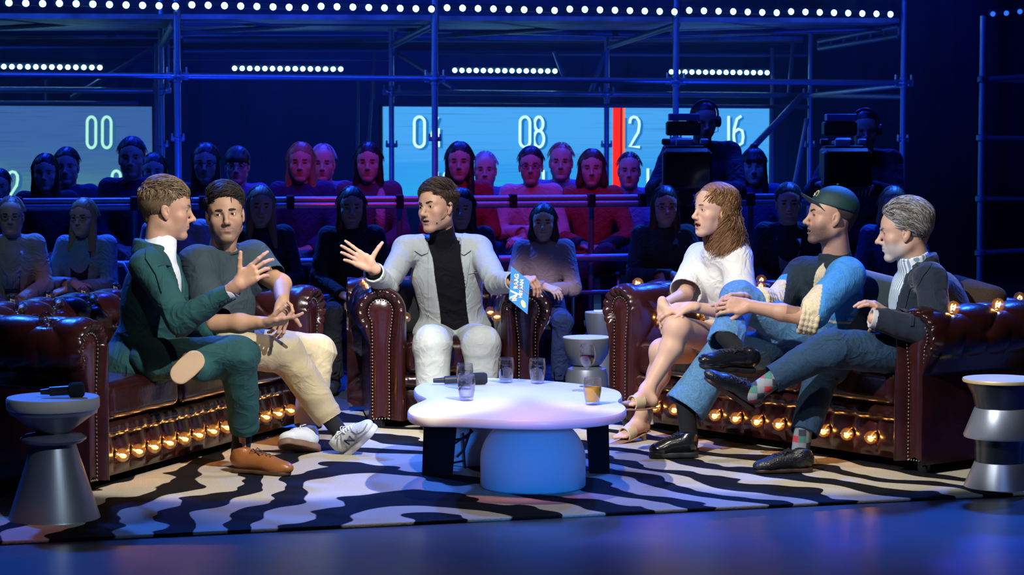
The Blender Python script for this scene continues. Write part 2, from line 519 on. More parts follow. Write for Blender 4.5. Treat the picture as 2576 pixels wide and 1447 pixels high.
# ---------------------------------------------------------------- heads, hair, hands
SKIN = dict(rough=0.48, spec=0.4, attr=True, sss=0.12, bump=(220, 0.06))
def head_sdf(s, c, R, hs, mouth=0.0, smile=0.0, lid=1.0, jaw=1.0, fem=False, nose=1.0, ear=True, wide=1.0):
    c = np.asarray(c, float)
    def L(x, y, z): return c + (x * hs * wide) * R[0] + (y * hs) * R[1] + (z * hs) * R[2]
    def E(p, r, k, op='U', RR=None): s.ell(L(*p), np.array(r) * hs, R if RR is None else RR @ R, k * hs, op)
    def C(a, b, ra, rb, k, op='U'): s.cap(L(*a), L(*b), ra * hs, rb * hs, k * hs, op)
    E((0, -.022, .035), (.076, .096, .086), .02)
    E((0, .02, .022), (.068, .066, .074), .03)
    E((0, .020, -.045), (.061, .056, .066), .03)
    jw = .050 * jaw
    for q in (1, -1):
        C((q * jw, -.014, -.060), (q * .017, .058, -.104), .017, .015, .03)
        E((q * .044, .051, -.028), (.021, .021, .018), .025)
        E((q * .034, .048, -.058), (.021, .018, .024), .025)
        C((q * .046, .058, .021), (q * .013, .076, .016), .009 if not fem else .007, .008 if not fem else .006, .016)
    E((0, .064, -.105), (.021 * jaw, .018, .015), .02)
    for q in (1, -1):
        E((q * .032, .090, -.001), (.019, .013, .012), .012, 'S')
        E((q * .032, .0655, 0), (.0155, .0152, .0150), .004)
        E((q * .032, .082, -.0005), (.0128, .009, .0052 * lid), .0012, 'S')
    C((0, .079, .010), (0, .0975 + .0030 * nose, -.030), .0075, .0092, .014)
    E((0, .0995 + .0036 * nose, -.0365), (.0108, .0110, .0092), .011)
    for q in (1, -1):
        E((q * .0115, .092, -.040), (.0078, .0095, .0075), .006)
        E((q * .0060, .099, -.0465), (.0036, .0050, .0035), .003, 'S')
    E((0, .069, -.064), (.029, .018, .026), .02)
    up = .004 * smile; w_ = .0262 + .004 * smile; op = mouth
    for q in (1, -1):
        C((q * w_, .074 - .004 * smile, -.0665 + up), (q * .006, .0855, -.0628 + op * .001), .0026, .0042, .004)
        C((q * (w_ - .002), .074 - .004 * smile, -.0690 + up), (q * .004, .0850, -.0728 - op * .014), .0028, .0050, .004)
    if mouth > 0.05: E((0, .086, -.0675 - op * .007), (w_ * .82, .022, .0022 + op * .0085), .002, 'S')
    else:
        for q in (1, -1): C((q * w_, .079, -.068 + up), (0, .095, -.0675), .0012, .0016, .002, 'S')
    E((0, .087, -.088 - op * .012), (.014, .006, .004), .010, 'S')
    if ear:
        for q in (1, -1):
            a = math.radians(14)
            RE = np.array([[1, 0, 0], [0, math.cos(a), math.sin(a)], [0, -math.sin(a), math.cos(a)]])
            E((q * .0785, -.011, -.008), (.0080, .0175, .030), .004, 'U', RE)
            E((q * .0765, -.004, -.033), (.006, .009, .011), .005)
            E((q * .0870, -.004, -.002), (.0075, .0100, .0185), .003, 'S', RE)
            C((q * .0800, .004, -.012), (q * .0810, .001, -.004), .0030, .0030, .003)
            C((q * .0815, -.014, -.012), (q * .0825, -.012, .010), .0022, .0022, .002)
    return L

def skin_col(skin, heads, extra=()):
    """albedo: lips, cheeks, stubble painted where they are on the skin"""
    def f(V):
        C = np.tile(np.array(skin, float), (len(V), 1))
        C *= (1 + 0.05 * wav(V, 90, 3))[:, None]
        for (c, R, hs, o) in heads:
            Y = (V - c) @ R.T / hs
            x, y, z = Y[:, 0], Y[:, 1], Y[:, 2]
            inh = (np.abs(x) < .09) & (np.abs(y) < .13) & (z > -.14) & (z < .15)
            ck = np.exp(-(((np.abs(x) - .045) / .02) ** 2 + ((y - .06) / .03) ** 2 + ((z + .035) / .02) ** 2)) * o.get('blush', .4) * inh
            C = C * (1 - ck[:, None] * np.array([0.0, .35, .3]))
            st = o.get('stubble', 0)
            if st:
                a = 1 / (1 + np.exp((z + .045 + .35 * np.maximum(-y + .02, 0) * 0 ) / .005)) * (y > -.03) * (z > -.135)
                a *= 1 / (1 + np.exp(-(y + .0) / .01))
                mu = np.exp(-((x / .028) ** 2 + ((z + .054) / .006) ** 2)) * (y > .07)
                a = np.clip(np.maximum(a, mu), 0, 1) * inh * (0.85 + 0.3 * rng.random(len(V)))
                C = C * (1 - st * a[:, None]) + np.array(o.get('beard', (.06, .045, .035))) * st * a[:, None]
            sm = o.get('smile', 0); mo = o.get('mouth', 0)
            w_ = .025 + .005 * sm
            zz = z + .0675 - .004 * sm * (x / .02) ** 2 + mo * .006
            lp = ((np.abs(x) / w_) ** 2 + (zz / (.0085 + mo * .011)) ** 2 < 1) & (y > .0745 - .03 * (np.abs(x) / w_) ** 2) & inh
            lipc = np.array(o.get('lip', (.42, .16, .13)))
            lv = np.clip((1 - (np.abs(x) / w_) ** 2 - (zz / (.0090 + mo * .011)) ** 2) * 2.2, 0, 1) * (y > .070) * inh
            C = C * (1 - .65 * lv[:, None]) + lipc * .65 * lv[:, None]
            dk = lp & (y < .082) & (np.abs(zz) < .002 + mo * .0085) & (np.abs(x) < w_ * .86)
            if mo > .05: C[dk] = (.05, .012, .01)
            nz = (np.abs(x) < .011) & (y > .088) & (z < -.045) & (z > -.052)
            C[nz] *= .35
            e = (((np.abs(x) - .032) / .0145) ** 2 + (z / .0065) ** 2 < 1) & (y > .07)
            C[e] *= np.array([.62, .5, .5])
        for g in extra: C = g(V, C)
        return np.clip(C, 0, 1)
    return f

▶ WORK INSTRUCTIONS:
Quote the material in full and exactly; do not carry over its pictures.

▶ FINAL RESULT:
The Blender Python script for this scene continues. Write part 2, from line 519 on. More parts follow. Write for Blender 4.5. Treat the picture as 2576 pixels wide and 1447 pixels high.
# ---------------------------------------------------------------- heads, hair, hands
SKIN = dict(rough=0.48, spec=0.4, attr=True, sss=0.12, bump=(220, 0.06))
def head_sdf(s, c, R, hs, mouth=0.0, smile=0.0, lid=1.0, jaw=1.0, fem=False, nose=1.0, ear=True, wide=1.0):
    c = np.asarray(c, float)
    def L(x, y, z): return c + (x * hs * wide) * R[0] + (y * hs) * R[1] + (z * hs) * R[2]
    def E(p, r, k, op='U', RR=None): s.ell(L(*p), np.array(r) * hs, R if RR is None else RR @ R, k * hs, op)
    def C(a, b, ra, rb, k, op='U'): s.cap(L(*a), L(*b), ra * hs, rb * hs, k * hs, op)
    E((0, -.022, .035), (.076, .096, .086), .02)
    E((0, .02, .022), (.068, .066, .074), .03)
    E((0, .020, -.045), (.061, .056, .066), .03)
    jw = .050 * jaw
    for q in (1, -1):
        C((q * jw, -.014, -.060), (q * .017, .058, -.104), .017, .015, .03)
        E((q * .044, .051, -.028), (.021, .021, .018), .025)
        E((q * .034, .048, -.058), (.021, .018, .024), .025)
        C((q * .046, .058, .021), (q * .013, .076, .016), .009 if not fem else .007, .008 if not fem else .006, .016)
    E((0, .064, -.105), (.021 * jaw, .018, .015), .02)
    for q in (1, -1):
        E((q * .032, .090, -.001), (.019, .013, .012), .012, 'S')
        E((q * .032, .0655, 0), (.0155, .0152, .0150), .004)
        E((q * .032, .082, -.0005), (.0128, .009, .0052 * lid), .0012, 'S')
    C((0, .079, .010), (0, .0975 + .0030 * nose, -.030), .0075, .0092, .014)
    E((0, .0995 + .0036 * nose, -.0365), (.0108, .0110, .0092), .011)
    for q in (1, -1):
        E((q * .0115, .092, -.040), (.0078, .0095, .0075), .006)
        E((q * .0060, .099, -.0465), (.0036, .0050, .0035), .003, 'S')
    E((0, .069, -.064), (.029, .018, .026), .02)
    up = .004 * smile; w_ = .0262 + .004 * smile; op = mouth
    for q in (1, -1):
        C((q * w_, .074 - .004 * smile, -.0665 + up), (q * .006, .0855, -.0628 + op * .001), .0026, .0042, .004)
        C((q * (w_ - .002), .074 - .004 * smile, -.0690 + up), (q * .004, .0850, -.0728 - op * .014), .0028, .0050, .004)
    if mouth > 0.05: E((0, .086, -.0675 - op * .007), (w_ * .82, .022, .0022 + op * .0085), .002, 'S')
    else:
        for q in (1, -1): C((q * w_, .079, -.068 + up), (0, .095, -.0675), .0012, .0016, .002, 'S')
    E((0, .087, -.088 - op * .012), (.014, .006, .004), .010, 'S')
    if ear:
        for q in (1, -1):
            a = math.radians(14)
            RE = np.array([[1, 0, 0], [0, math.cos(a), math.sin(a)], [0, -math.sin(a), math.cos(a)]])
            E((q * .0785, -.011, -.008), (.0080, .0175, .030), .004, 'U', RE)
            E((q * .0765, -.004, -.033), (.006, .009, .011), .005)
            E((q * .0870, -.004, -.002), (.0075, .0100, .0185), .003, 'S', RE)
            C((q * .0800, .004, -.012), (q * .0810, .001, -.004), .0030, .0030, .003)
            C((q * .0815, -.014, -.012), (q * .0825, -.012, .010), .0022, .0022, .002)
    return L

def skin_col(skin, heads, extra=()):
    """albedo: lips, cheeks, stubble painted where they are on the skin"""
    def f(V):
        C = np.tile(np.array(skin, float), (len(V), 1))
        C *= (1 + 0.05 * wav(V, 90, 3))[:, None]
        for (c, R, hs, o) in heads:
            Y = (V - c) @ R.T / hs
            x, y, z = Y[:, 0], Y[:, 1], Y[:, 2]
            inh = (np.abs(x) < .09) & (np.abs(y) < .13) & (z > -.14) & (z < .15)
            ck = np.exp(-(((np.abs(x) - .045) / .02) ** 2 + ((y - .06) / .03) ** 2 + ((z + .035) / .02) ** 2)) * o.get('blush', .4) * inh
            C = C * (1 - ck[:, None] * np.array([0.0, .35, .3]))
            st = o.get('stubble', 0)
            if st:
                a = 1 / (1 + np.exp((z + .045 + .35 * np.maximum(-y + .02, 0) * 0 ) / .005)) * (y > -.03) * (z > -.135)
                a *= 1 / (1 + np.exp(-(y + .0) / .01))
                mu = np.exp(-((x / .028) ** 2 + ((z + .054) / .006) ** 2)) * (y > .07)
                a = np.clip(np.maximum(a, mu), 0, 1) * inh * (0.85 + 0.3 * rng.random(len(V)))
                C = C * (1 - st * a[:, None]) + np.array(o.get('beard', (.06, .045, .035))) * st * a[:, None]
            sm = o.get('smile', 0); mo = o.get('mouth', 0)
            w_ = .025 + .005 * sm
            zz = z + .0675 - .004 * sm * (x / .02) ** 2 + mo * .006
            lp = ((np.abs(x) / w_) ** 2 + (zz / (.0085 + mo * .011)) ** 2 < 1) & (y > .0745 - .03 * (np.abs(x) / w_) ** 2) & inh
            lipc = np.array(o.get('lip', (.42, .16, .13)))
            lv = np.clip((1 - (np.abs(x) / w_) ** 2 - (zz / (.0090 + mo * .011)) ** 2) * 2.2, 0, 1) * (y > .070) * inh
            C = C * (1 - .65 * lv[:, None]) + lipc * .65 * lv[:, None]
            dk = lp & (y < .082) & (np.abs(zz) < .002 + mo * .0085) & (np.abs(x) < w_ * .86)
            if mo > .05: C[dk] = (.05, .012, .01)
            nz = (np.abs(x) < .011) & (y > .088) & (z < -.045) & (z > -.052)
            C[nz] *= .35
            e = (((np.abs(x) - .032) / .0145) ** 2 + (z / .0065) ** 2 < 1) & (y > .07)
            C[e] *= np.array([.62, .5, .5])
        for g in extra: C = g(V, C)
        return np.clip(C, 0, 1)
    return f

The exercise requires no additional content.